Verschwiegenheitsverpflichtung

Dienstleister, die personenbezogene Daten einsehen könnten oder verarbeiten müssen sich auf die Verschwiegenheit beim Auftraggeber verpflichten. Sollte der Dienstleister ein Auftragsverarbeiter gem. Art. 4 Abs. 1 Nr. 8 DSGVO sein, so muss die Verschwiegenheitsverpflichtung Bestandteil der Auftragsverarbeitungsvereinbarung gem. Art. 28 III DSGVO (AVV) sein.

Bei einer Inanspruchnahme fremder Fachleistungen bei einem eigenständig Verantwortlichen oder einer Beauftragung die im Kern ohne Verarbeitung personenbezogener Daten auskommt – also keine Auftragsverarbeitung – müssen u.U. separate Vertraulichkeitsvereinbarungen abgeschlossen werden (sog. NDA’s).

Die standardmäßige Verschwiegenheitsverpflichtung für Auftragsverarbeiter sind den Auftragsverarbeitungsvereinbarungen gem. Art. 28 III DSGVO (AVV) verpflichtend. Diese sind in den Auftragsverarbeitungsvereinbarung mit Microsoft enthaltend.

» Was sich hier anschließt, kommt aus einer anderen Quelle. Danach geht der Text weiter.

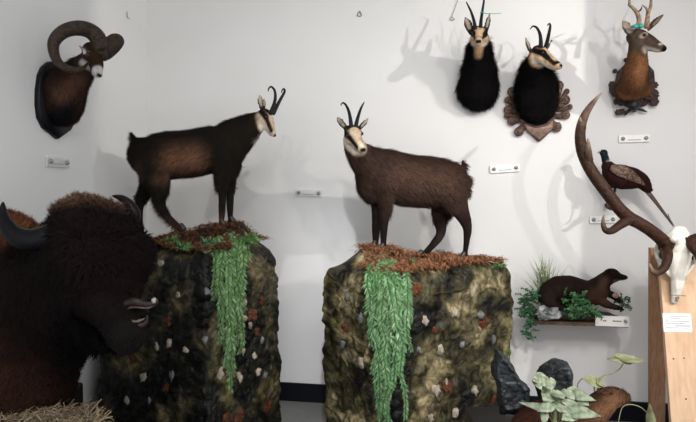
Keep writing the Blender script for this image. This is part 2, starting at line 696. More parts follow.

Setzt ein Berufgeheimnisträger z.B. Office 365 ein, so muss dieser allerdings noch eine zusätzliche Vereinbarungen zur Vertrauchlichkeit für Berufsgeheimnisträger abschließen, da Microsoft Mandantendaten einsehen könnte und somit als »sonstige mitwirkende Personen« gem. § 203 StGB gilt.

Diese Zusatzvereinbarung für Berufsgeheimnisträger bietet Microsoft durch die »Microsoft Customer Agreement Berufsgeheimnisträger Zusatzvereinbarung« an. Diese erhalten Sie unter https://query.prod.cms.rt.microsoft.com/cms/api/am/binary/RE3Pcj0

Weitere Informationen zu den berufsrechtliche Verschwiegenheitsverpflichtungen stellt Microsoft ebenfalls in einem Beitrag unter https://query.prod.cms.rt.microsoft.com/cms/api/am/binary/RE4NKw7 bereit.

In der Cloud Compendium stellt Microsoft ebenfalls klar, dass Microsoft Cloud Services auch von Berufsgeheimnisträgern eingesetzt werden können. https://www.microsoft.com/de-de/download/details.aspx?id=50830 oder https://query.prod.cms.rt.microsoft.com/cms/api/am/binary/RE2OBC5

Die Bundesrechtsanwaltskammer (BRAK) enthält sich allerdings in einer Stellungnahme einer Bewertung der rechtlichen Zulässigkeit – bezieht sich aber in dieser auf die positive Aussage von Microsoft.

„Microsoft selbst erachtet die Möglichkeit einer Nutzung durch Berufsgeheimnisträger für gegeben und bietet den Abschluss einer entsprechenden Verschwiegenheitsvereinbarung an.“

https://www.brak.de/fileadmin/service/publikationen/Handlungshinweise/Hinweise_zum_Umgang_mit_Office_365_Cloud_Stand_2023-01-18.pdf

Die vollständige Stellungnahme der BRAK erhalten Sie hier. https://www.brak.de/fileadmin/service/publikationen/Handlungshinweise/Hinweise_zum_Umgang_mit_Office_365_Cloud_Stand_2023-01-18.pdf

Microsoft-Verträge im Überblick

  1. Microsoft Customer Agreement (MCA)
  2. Das Data Protection Addendum (DPA),
  3. Professional Secrecy Amendment to the Microsoft Cloud Agreement (Germany)

Abschluß

Die Vertragszusätze müssen über einen Microsoft-Vertriebspartner (sog. «CSP») abgeschlossen werden. Sollte der Abschluß mittels Microsoft-Partner nicht zum Erfolg führen, z.B. weil der MS-Partner dies nicht durchführen kann, so bietet Microsoft inoffiziell an, dass sich Berufsgeheimnisträger per E-Mail direkt an sie wenden können.

Fazit

Durch den Umstand, dass Microsoft eine Verschwiegenheitsverpflichtung und eine zusätzliche »Microsoft Customer Agreement Berufsgeheimnisträger Zusatzvereinbarung« anbietet, sind Berufsgeheimnisträger rechtlich abgesichert, was ihre Mandantendaten angeht. Sollten Microsoft Partner oder Microsoft Reseller eingesetzt werden, die Daten einsehen könnten, müssen die NDA‘s auf Grundlage § 203 StGB geprüft werden.